The request:
For the entries below, copy exactly the line that contains "Build this scene" through the line that contains "PI = math.pi", both ends included, and exclude all pictures.

Material:
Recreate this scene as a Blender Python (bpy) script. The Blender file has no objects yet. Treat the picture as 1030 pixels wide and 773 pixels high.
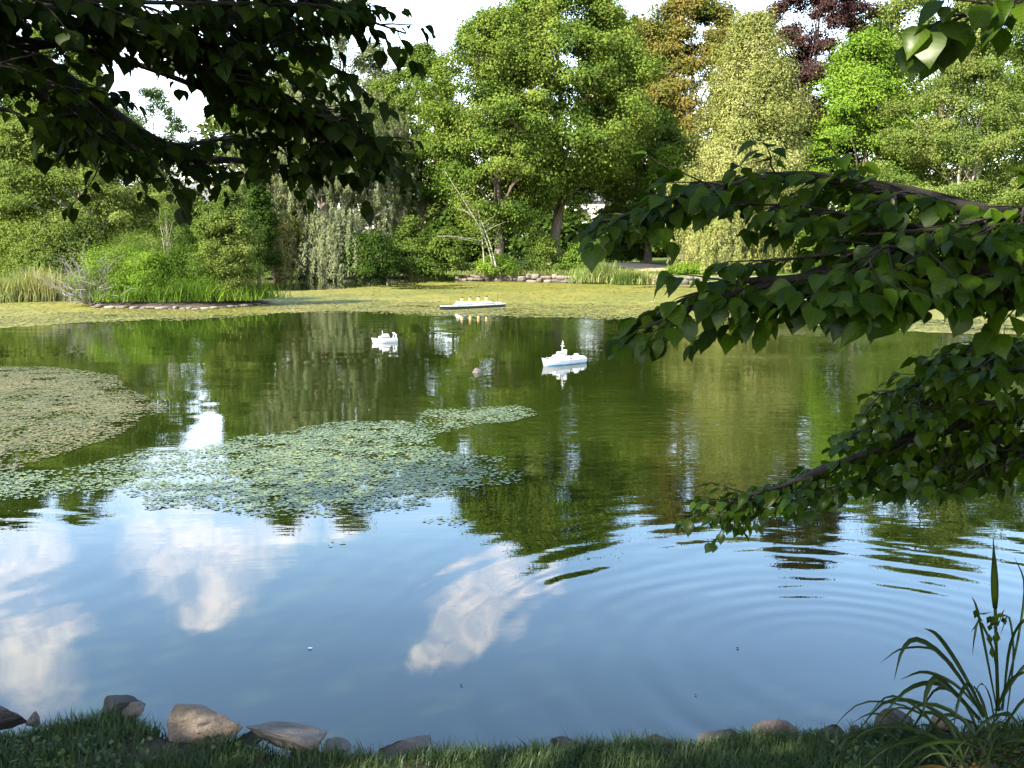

---

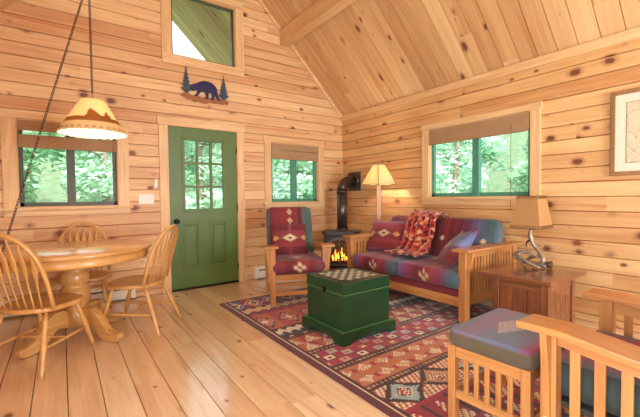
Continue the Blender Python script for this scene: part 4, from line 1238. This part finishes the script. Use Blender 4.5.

==

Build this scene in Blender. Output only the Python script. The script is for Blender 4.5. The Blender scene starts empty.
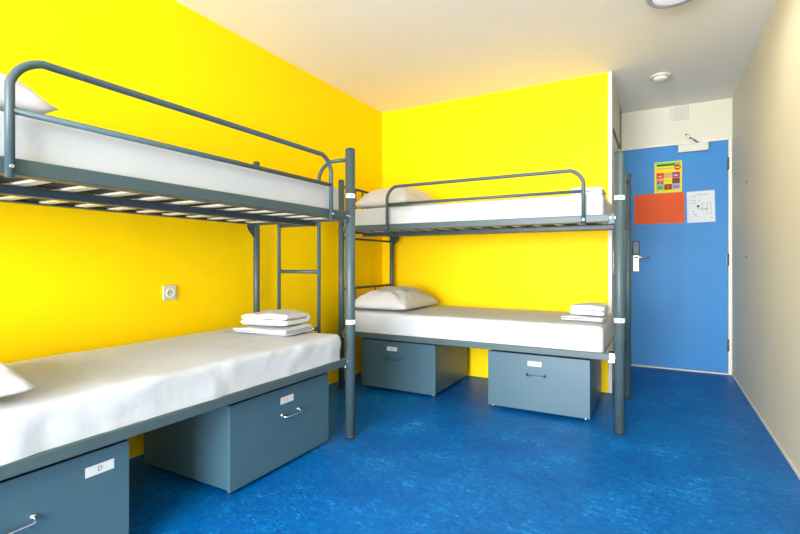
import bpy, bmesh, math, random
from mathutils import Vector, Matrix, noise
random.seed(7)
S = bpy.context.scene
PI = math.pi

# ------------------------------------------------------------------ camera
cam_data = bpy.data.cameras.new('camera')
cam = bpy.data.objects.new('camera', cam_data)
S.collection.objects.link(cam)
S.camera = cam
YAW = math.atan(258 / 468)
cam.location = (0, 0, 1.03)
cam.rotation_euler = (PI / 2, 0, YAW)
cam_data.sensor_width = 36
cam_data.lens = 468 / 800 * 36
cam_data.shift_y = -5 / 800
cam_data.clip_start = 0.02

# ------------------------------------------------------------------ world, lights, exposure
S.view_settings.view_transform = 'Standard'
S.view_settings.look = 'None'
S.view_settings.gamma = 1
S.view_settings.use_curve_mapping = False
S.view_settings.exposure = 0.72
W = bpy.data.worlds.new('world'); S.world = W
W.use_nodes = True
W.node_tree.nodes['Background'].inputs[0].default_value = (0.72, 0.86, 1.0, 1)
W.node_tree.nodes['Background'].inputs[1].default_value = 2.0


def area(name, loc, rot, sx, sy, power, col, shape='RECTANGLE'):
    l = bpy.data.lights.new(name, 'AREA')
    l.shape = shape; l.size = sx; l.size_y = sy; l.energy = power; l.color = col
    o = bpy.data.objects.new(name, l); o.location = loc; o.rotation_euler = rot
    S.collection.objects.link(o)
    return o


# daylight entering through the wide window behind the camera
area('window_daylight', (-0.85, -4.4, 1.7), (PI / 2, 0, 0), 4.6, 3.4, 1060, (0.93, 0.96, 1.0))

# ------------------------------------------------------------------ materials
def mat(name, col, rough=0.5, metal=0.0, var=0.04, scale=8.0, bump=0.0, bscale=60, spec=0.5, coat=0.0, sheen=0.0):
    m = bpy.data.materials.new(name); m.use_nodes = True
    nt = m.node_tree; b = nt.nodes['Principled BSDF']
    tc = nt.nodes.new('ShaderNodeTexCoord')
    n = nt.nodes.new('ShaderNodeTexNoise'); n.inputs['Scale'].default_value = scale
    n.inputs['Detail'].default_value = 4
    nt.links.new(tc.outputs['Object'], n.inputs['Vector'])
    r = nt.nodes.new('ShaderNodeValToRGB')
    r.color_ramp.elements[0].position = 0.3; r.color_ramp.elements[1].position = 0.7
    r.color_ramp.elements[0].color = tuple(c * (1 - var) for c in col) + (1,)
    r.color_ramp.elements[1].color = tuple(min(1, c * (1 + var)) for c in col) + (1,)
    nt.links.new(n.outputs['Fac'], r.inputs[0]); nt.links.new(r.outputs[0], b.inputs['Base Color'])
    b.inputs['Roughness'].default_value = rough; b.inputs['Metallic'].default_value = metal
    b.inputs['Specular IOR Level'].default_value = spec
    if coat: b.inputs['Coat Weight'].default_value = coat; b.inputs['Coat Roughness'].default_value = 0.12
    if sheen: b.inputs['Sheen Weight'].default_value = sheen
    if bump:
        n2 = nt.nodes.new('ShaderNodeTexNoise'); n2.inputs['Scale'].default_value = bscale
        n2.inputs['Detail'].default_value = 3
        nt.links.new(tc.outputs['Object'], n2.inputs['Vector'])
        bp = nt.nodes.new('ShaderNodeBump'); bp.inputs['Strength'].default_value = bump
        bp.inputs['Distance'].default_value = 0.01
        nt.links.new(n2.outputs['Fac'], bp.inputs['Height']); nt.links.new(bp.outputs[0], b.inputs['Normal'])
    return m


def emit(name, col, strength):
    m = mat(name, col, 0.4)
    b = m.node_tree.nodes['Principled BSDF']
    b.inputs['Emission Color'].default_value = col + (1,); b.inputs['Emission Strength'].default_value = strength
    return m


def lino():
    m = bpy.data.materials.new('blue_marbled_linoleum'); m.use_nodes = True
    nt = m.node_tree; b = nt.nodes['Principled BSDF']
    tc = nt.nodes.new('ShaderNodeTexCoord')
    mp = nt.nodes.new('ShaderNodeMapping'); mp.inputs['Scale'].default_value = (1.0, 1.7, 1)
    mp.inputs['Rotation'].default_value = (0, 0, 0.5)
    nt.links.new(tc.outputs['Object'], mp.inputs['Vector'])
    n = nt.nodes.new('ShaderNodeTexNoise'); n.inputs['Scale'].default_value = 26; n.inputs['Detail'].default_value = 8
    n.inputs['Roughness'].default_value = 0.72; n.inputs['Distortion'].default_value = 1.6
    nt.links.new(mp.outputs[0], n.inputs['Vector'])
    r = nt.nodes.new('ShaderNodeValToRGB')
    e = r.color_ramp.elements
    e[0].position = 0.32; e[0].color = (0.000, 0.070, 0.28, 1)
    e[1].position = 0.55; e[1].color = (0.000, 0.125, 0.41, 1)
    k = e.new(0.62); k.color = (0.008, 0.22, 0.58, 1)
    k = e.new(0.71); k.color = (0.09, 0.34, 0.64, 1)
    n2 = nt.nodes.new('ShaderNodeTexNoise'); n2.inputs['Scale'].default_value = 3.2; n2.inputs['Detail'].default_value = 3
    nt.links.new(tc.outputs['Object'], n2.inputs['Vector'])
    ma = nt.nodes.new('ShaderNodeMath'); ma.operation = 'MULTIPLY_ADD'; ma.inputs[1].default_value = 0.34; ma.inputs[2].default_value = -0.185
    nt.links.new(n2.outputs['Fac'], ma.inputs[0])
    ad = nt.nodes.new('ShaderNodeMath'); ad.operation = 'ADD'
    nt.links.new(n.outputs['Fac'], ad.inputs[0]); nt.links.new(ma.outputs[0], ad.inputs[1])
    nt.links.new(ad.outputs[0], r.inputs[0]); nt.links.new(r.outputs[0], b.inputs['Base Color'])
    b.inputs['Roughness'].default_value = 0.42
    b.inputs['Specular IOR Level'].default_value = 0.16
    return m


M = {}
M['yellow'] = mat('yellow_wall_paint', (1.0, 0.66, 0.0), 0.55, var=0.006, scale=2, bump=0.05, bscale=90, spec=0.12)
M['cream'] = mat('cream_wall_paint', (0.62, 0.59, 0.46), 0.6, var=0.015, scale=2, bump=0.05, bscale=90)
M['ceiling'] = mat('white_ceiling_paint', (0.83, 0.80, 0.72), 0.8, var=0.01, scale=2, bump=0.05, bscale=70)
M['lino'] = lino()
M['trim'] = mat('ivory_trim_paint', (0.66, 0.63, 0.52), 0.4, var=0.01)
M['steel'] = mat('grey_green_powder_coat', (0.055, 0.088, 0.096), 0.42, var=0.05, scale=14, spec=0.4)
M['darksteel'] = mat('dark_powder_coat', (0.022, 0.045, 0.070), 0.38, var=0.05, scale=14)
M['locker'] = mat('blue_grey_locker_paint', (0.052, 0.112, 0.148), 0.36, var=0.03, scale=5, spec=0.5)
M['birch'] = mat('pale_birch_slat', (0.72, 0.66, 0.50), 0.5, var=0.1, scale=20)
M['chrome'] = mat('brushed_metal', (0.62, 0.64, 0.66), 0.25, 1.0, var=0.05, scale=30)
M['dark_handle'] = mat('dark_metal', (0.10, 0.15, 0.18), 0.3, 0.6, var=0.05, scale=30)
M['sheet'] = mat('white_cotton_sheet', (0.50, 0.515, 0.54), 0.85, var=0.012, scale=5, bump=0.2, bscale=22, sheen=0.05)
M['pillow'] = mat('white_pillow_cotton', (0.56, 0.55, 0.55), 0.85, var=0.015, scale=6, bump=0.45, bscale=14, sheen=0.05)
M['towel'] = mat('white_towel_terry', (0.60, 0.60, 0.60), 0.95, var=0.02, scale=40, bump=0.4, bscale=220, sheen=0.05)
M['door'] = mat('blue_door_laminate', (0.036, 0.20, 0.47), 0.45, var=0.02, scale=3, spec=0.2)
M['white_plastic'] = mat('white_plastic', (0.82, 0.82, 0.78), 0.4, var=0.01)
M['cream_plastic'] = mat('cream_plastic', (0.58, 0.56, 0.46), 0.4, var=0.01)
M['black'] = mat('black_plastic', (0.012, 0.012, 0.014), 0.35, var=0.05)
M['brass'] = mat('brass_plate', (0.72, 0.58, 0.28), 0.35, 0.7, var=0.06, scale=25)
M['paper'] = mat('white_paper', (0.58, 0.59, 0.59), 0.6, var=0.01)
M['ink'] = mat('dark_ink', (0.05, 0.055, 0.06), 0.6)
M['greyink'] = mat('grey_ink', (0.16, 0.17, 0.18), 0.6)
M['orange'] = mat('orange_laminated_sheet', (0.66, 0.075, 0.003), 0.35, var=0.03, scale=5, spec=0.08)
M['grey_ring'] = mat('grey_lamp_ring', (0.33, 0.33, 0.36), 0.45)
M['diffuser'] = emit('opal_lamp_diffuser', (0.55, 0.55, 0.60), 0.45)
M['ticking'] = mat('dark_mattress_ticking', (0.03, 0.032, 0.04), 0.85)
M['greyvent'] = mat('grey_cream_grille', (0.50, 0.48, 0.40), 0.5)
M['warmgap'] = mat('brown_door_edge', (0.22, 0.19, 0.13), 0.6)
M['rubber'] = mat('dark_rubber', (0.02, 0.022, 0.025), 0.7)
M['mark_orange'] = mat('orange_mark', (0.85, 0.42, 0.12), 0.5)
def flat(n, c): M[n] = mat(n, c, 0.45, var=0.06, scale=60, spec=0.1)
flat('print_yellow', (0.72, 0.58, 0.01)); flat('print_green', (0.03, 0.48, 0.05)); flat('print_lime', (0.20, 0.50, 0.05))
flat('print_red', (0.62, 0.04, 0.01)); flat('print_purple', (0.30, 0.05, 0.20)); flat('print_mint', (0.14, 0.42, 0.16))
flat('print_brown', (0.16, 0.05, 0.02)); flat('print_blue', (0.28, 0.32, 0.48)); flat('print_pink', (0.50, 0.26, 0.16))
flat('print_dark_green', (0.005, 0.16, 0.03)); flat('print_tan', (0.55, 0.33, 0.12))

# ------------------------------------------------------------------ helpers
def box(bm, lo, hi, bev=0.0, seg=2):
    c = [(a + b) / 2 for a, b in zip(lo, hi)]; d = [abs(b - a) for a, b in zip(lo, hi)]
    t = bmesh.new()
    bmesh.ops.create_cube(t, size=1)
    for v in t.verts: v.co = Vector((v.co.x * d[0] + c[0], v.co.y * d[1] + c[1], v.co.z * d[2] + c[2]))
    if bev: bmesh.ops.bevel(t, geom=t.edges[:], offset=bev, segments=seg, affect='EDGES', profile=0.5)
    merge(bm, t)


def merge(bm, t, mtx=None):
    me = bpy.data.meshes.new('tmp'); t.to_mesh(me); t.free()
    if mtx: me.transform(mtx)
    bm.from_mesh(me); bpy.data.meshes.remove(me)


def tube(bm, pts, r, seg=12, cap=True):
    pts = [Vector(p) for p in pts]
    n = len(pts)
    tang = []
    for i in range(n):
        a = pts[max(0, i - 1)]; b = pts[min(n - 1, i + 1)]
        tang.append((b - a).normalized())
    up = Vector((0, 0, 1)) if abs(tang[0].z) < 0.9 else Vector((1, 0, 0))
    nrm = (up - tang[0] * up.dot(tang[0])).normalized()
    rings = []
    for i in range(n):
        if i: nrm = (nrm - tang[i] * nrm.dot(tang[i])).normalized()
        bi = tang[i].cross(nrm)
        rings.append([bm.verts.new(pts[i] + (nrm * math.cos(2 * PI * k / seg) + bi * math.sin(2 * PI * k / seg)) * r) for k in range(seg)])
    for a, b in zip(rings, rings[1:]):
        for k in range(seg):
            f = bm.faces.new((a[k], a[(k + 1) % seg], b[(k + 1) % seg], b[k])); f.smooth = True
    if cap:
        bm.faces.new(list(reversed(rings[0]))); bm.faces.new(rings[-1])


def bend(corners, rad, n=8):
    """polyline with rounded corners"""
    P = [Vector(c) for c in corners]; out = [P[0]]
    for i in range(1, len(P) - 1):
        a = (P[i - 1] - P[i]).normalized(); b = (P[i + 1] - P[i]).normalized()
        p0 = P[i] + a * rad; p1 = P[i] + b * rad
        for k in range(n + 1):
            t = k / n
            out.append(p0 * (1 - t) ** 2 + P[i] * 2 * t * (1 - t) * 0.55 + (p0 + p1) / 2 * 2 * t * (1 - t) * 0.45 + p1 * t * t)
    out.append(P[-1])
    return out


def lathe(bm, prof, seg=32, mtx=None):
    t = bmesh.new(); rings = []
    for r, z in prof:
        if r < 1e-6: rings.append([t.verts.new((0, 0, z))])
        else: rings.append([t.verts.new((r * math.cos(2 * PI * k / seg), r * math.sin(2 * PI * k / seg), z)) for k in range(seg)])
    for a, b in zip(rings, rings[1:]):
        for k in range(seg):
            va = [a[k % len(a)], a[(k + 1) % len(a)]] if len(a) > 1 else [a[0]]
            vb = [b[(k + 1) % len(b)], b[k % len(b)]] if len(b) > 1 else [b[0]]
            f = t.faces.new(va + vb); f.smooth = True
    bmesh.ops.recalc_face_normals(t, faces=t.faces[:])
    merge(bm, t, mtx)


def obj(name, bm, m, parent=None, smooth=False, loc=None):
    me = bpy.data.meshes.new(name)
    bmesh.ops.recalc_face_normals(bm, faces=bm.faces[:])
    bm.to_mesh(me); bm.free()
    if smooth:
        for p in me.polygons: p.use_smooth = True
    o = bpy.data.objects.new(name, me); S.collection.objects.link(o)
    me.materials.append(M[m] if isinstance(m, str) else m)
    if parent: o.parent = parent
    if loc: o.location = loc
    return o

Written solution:
Build this scene in Blender. Output only the Python script. The script is for Blender 4.5. The Blender scene starts empty.
import bpy, bmesh, math, random
from mathutils import Vector, Matrix, noise
random.seed(7)
S = bpy.context.scene
PI = math.pi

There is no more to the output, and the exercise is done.